President of the Karnataka Pradesh Congress Committee G. Parameshwara has said that Priyanka Gandhi Vadra’s election campaigns in Amethi and Rae Bareli were consistent with the decision of her family, not that of the Congress.

Ms. Vadra has been a crowd-puller, thanks to her charisma as an articulate and knowledgeable person. It has in no way belittled the prestige or image of Congress vice-president and her brother, Rahul Gandhi, Dr. Parameshwara, told The Hindu here on Sunday.

Mr. Gandhi was only the second vice-president to be chosen by the Congress Working Committee in the history of the party, he said.

Defending Ms. Vadra for coming out boldly against those criticising her husband, Robert Vadra, over an alleged scam, Dr. Parameshwara said, “She has told the truth”. She was bold enough to state that if her husband was guilty, the law could take its own course. “Ms. Vadra’s statements were mature, balanced and are the need of the hour,” he said.

He said Ms. Vadra was being looked upon by young women in the country as a political youth icon and a future leader.

When asked whether he saw a greater role for Ms. Vadra in the party in future, Dr. Parameshwara said the decision would have to come from her family first and then the party.

Dr. Parameshwara endorsed Mr. Gandhi’s statement that the Congress would not support the third alternative if the party lost badly in the Lok Sabha elections.

He was of the firm opinion that the Congress would be in a position to form the United Progressive Alliance (UPA) government for the third term. “It is still a possibility.”

Dr. Parameshwara brushed aside the view that scams under the UPA-II had dented the Congress image. Some of the scams were not explained to the people in the right context. Many of them were due to “individual mistakes’’ and the Centre had cracked down against those individuals, he said.

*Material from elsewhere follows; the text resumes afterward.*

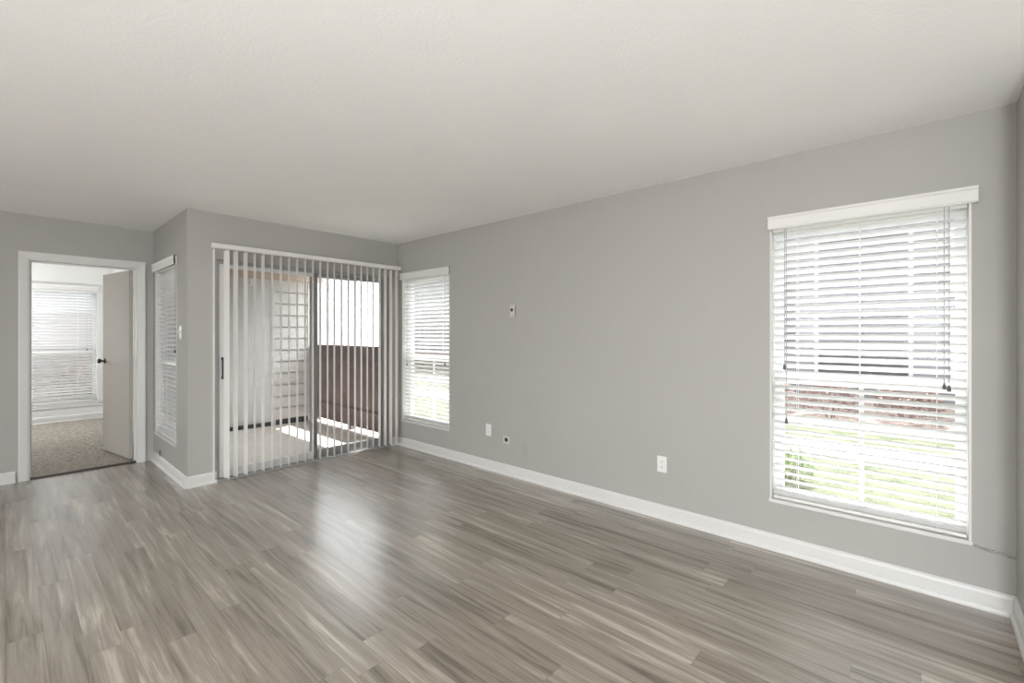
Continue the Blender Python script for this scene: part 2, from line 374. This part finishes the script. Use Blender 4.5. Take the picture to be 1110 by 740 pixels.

However, he said, “Our marketing efforts to clear the confusions failed.” How could India become the third largest economy in the world if the UPA II had failed to steer the country forward through its progressive policies, he sought to know.

On Modi

“I do not think Narendra Modi will become the Prime Minister,” Dr. Parameshwara said replying to a question. If he became the Prime Minister, he would have to change completely by shunning ulterior motives and adopting an inclusive policy. He (Mr. Modi) would have to agree to lot of compromises, both at the national and the international level, especially while dealing with the neighbouring countries. “He cannot treat any caste or religion in isolation,” he said. He, however, had his own doubts that Mr. Modi would change to become truly secular.